■ **Set task**
Repeat the full listing, word for word.
:::
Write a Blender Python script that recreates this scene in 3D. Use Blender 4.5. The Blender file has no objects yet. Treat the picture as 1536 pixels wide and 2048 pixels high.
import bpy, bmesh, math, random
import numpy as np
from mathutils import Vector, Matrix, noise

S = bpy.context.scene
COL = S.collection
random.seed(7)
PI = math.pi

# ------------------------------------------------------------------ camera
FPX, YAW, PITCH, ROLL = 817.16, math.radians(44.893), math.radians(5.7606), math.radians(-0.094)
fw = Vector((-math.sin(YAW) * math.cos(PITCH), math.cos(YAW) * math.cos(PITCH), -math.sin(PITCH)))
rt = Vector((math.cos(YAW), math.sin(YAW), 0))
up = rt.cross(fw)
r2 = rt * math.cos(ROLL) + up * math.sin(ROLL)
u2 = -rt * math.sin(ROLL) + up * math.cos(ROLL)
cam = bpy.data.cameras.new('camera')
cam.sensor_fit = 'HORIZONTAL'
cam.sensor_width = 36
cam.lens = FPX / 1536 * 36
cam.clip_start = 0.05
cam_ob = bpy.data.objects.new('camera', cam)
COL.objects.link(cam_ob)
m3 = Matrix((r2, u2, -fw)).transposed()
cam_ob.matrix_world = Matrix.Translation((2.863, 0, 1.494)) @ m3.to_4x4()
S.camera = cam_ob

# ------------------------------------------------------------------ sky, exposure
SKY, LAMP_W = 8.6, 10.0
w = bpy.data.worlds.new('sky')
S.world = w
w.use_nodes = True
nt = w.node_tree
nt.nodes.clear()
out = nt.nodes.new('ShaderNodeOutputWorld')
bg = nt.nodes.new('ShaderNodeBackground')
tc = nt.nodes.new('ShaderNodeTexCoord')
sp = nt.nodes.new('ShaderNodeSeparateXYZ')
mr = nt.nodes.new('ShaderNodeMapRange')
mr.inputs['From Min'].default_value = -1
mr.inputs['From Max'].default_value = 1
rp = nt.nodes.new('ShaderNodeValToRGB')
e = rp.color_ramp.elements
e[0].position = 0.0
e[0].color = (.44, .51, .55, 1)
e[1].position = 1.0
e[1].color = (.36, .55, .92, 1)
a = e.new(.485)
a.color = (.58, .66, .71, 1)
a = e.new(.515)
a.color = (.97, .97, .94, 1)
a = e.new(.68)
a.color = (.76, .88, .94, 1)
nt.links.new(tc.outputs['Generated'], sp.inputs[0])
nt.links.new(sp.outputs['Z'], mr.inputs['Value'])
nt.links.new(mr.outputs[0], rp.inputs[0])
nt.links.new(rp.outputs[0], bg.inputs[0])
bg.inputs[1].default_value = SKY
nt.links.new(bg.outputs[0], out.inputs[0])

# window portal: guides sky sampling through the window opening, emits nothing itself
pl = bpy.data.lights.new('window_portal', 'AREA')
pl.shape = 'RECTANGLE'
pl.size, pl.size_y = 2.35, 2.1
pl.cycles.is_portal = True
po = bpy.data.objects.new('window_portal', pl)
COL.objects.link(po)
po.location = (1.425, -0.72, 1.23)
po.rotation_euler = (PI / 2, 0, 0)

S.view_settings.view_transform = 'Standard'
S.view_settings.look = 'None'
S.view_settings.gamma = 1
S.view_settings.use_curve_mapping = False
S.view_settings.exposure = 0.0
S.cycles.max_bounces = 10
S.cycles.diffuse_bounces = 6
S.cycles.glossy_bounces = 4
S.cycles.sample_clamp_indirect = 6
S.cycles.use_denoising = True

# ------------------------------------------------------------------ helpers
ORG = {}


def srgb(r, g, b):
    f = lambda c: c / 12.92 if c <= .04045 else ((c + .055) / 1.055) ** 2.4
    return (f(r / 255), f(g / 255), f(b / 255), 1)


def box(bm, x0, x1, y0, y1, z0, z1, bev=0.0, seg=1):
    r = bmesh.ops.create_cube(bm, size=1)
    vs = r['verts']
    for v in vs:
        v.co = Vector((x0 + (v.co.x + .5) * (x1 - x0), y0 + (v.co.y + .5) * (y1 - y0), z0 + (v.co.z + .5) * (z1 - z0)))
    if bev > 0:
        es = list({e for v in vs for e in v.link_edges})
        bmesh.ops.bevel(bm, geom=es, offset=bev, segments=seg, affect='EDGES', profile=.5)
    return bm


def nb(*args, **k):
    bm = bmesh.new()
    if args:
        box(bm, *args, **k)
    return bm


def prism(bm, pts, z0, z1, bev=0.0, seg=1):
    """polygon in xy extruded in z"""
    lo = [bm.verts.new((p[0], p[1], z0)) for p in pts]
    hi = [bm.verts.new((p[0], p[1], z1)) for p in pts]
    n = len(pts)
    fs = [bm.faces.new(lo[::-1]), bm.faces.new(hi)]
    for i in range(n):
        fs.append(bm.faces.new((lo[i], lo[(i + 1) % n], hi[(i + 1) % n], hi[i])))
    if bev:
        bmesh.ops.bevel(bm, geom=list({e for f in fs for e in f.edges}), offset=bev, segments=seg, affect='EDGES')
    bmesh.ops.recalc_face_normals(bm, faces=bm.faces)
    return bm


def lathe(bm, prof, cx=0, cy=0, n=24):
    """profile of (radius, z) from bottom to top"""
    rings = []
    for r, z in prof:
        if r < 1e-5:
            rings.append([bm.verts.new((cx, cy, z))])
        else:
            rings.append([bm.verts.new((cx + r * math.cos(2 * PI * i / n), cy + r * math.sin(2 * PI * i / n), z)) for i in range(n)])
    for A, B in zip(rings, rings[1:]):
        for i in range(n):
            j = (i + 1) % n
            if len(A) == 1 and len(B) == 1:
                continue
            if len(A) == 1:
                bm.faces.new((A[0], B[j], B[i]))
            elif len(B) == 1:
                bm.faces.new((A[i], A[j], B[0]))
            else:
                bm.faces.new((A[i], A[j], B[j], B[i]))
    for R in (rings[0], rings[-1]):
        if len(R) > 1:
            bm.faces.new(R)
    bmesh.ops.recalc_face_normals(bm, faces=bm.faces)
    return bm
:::
■ **The response**
Write a Blender Python script that recreates this scene in 3D. Use Blender 4.5. The Blender file has no objects yet. Treat the picture as 1536 pixels wide and 2048 pixels high.
import bpy, bmesh, math, random
import numpy as np
from mathutils import Vector, Matrix, noise

S = bpy.context.scene
COL = S.collection
random.seed(7)
PI = math.pi

# ------------------------------------------------------------------ camera
FPX, YAW, PITCH, ROLL = 817.16, math.radians(44.893), math.radians(5.7606), math.radians(-0.094)
fw = Vector((-math.sin(YAW) * math.cos(PITCH), math.cos(YAW) * math.cos(PITCH), -math.sin(PITCH)))
rt = Vector((math.cos(YAW), math.sin(YAW), 0))
up = rt.cross(fw)
r2 = rt * math.cos(ROLL) + up * math.sin(ROLL)
u2 = -rt * math.sin(ROLL) + up * math.cos(ROLL)
cam = bpy.data.cameras.new('camera')
cam.sensor_fit = 'HORIZONTAL'
cam.sensor_width = 36
cam.lens = FPX / 1536 * 36
cam.clip_start = 0.05
cam_ob = bpy.data.objects.new('camera', cam)
COL.objects.link(cam_ob)
m3 = Matrix((r2, u2, -fw)).transposed()
cam_ob.matrix_world = Matrix.Translation((2.863, 0, 1.494)) @ m3.to_4x4()
S.camera = cam_ob

# ------------------------------------------------------------------ sky, exposure
SKY, LAMP_W = 8.6, 10.0
w = bpy.data.worlds.new('sky')
S.world = w
w.use_nodes = True
nt = w.node_tree
nt.nodes.clear()
out = nt.nodes.new('ShaderNodeOutputWorld')
bg = nt.nodes.new('ShaderNodeBackground')
tc = nt.nodes.new('ShaderNodeTexCoord')
sp = nt.nodes.new('ShaderNodeSeparateXYZ')
mr = nt.nodes.new('ShaderNodeMapRange')
mr.inputs['From Min'].default_value = -1
mr.inputs['From Max'].default_value = 1
rp = nt.nodes.new('ShaderNodeValToRGB')
e = rp.color_ramp.elements
e[0].position = 0.0
e[0].color = (.44, .51, .55, 1)
e[1].position = 1.0
e[1].color = (.36, .55, .92, 1)
a = e.new(.485)
a.color = (.58, .66, .71, 1)
a = e.new(.515)
a.color = (.97, .97, .94, 1)
a = e.new(.68)
a.color = (.76, .88, .94, 1)
nt.links.new(tc.outputs['Generated'], sp.inputs[0])
nt.links.new(sp.outputs['Z'], mr.inputs['Value'])
nt.links.new(mr.outputs[0], rp.inputs[0])
nt.links.new(rp.outputs[0], bg.inputs[0])
bg.inputs[1].default_value = SKY
nt.links.new(bg.outputs[0], out.inputs[0])

# window portal: guides sky sampling through the window opening, emits nothing itself
pl = bpy.data.lights.new('window_portal', 'AREA')
pl.shape = 'RECTANGLE'
pl.size, pl.size_y = 2.35, 2.1
pl.cycles.is_portal = True
po = bpy.data.objects.new('window_portal', pl)
COL.objects.link(po)
po.location = (1.425, -0.72, 1.23)
po.rotation_euler = (PI / 2, 0, 0)

S.view_settings.view_transform = 'Standard'
S.view_settings.look = 'None'
S.view_settings.gamma = 1
S.view_settings.use_curve_mapping = False
S.view_settings.exposure = 0.0
S.cycles.max_bounces = 10
S.cycles.diffuse_bounces = 6
S.cycles.glossy_bounces = 4
S.cycles.sample_clamp_indirect = 6
S.cycles.use_denoising = True

# ------------------------------------------------------------------ helpers
ORG = {}


def srgb(r, g, b):
    f = lambda c: c / 12.92 if c <= .04045 else ((c + .055) / 1.055) ** 2.4
    return (f(r / 255), f(g / 255), f(b / 255), 1)


def box(bm, x0, x1, y0, y1, z0, z1, bev=0.0, seg=1):
    r = bmesh.ops.create_cube(bm, size=1)
    vs = r['verts']
    for v in vs:
        v.co = Vector((x0 + (v.co.x + .5) * (x1 - x0), y0 + (v.co.y + .5) * (y1 - y0), z0 + (v.co.z + .5) * (z1 - z0)))
    if bev > 0:
        es = list({e for v in vs for e in v.link_edges})
        bmesh.ops.bevel(bm, geom=es, offset=bev, segments=seg, affect='EDGES', profile=.5)
    return bm


def nb(*args, **k):
    bm = bmesh.new()
    if args:
        box(bm, *args, **k)
    return bm


def prism(bm, pts, z0, z1, bev=0.0, seg=1):
    """polygon in xy extruded in z"""
    lo = [bm.verts.new((p[0], p[1], z0)) for p in pts]
    hi = [bm.verts.new((p[0], p[1], z1)) for p in pts]
    n = len(pts)
    fs = [bm.faces.new(lo[::-1]), bm.faces.new(hi)]
    for i in range(n):
        fs.append(bm.faces.new((lo[i], lo[(i + 1) % n], hi[(i + 1) % n], hi[i])))
    if bev:
        bmesh.ops.bevel(bm, geom=list({e for f in fs for e in f.edges}), offset=bev, segments=seg, affect='EDGES')
    bmesh.ops.recalc_face_normals(bm, faces=bm.faces)
    return bm


def lathe(bm, prof, cx=0, cy=0, n=24):
    """profile of (radius, z) from bottom to top"""
    rings = []
    for r, z in prof:
        if r < 1e-5:
            rings.append([bm.verts.new((cx, cy, z))])
        else:
            rings.append([bm.verts.new((cx + r * math.cos(2 * PI * i / n), cy + r * math.sin(2 * PI * i / n), z)) for i in range(n)])
    for A, B in zip(rings, rings[1:]):
        for i in range(n):
            j = (i + 1) % n
            if len(A) == 1 and len(B) == 1:
                continue
            if len(A) == 1:
                bm.faces.new((A[0], B[j], B[i]))
            elif len(B) == 1:
                bm.faces.new((A[i], A[j], B[0]))
            else:
                bm.faces.new((A[i], A[j], B[j], B[i]))
    for R in (rings[0], rings[-1]):
        if len(R) > 1:
            bm.faces.new(R)
    bmesh.ops.recalc_face_normals(bm, faces=bm.faces)
    return bm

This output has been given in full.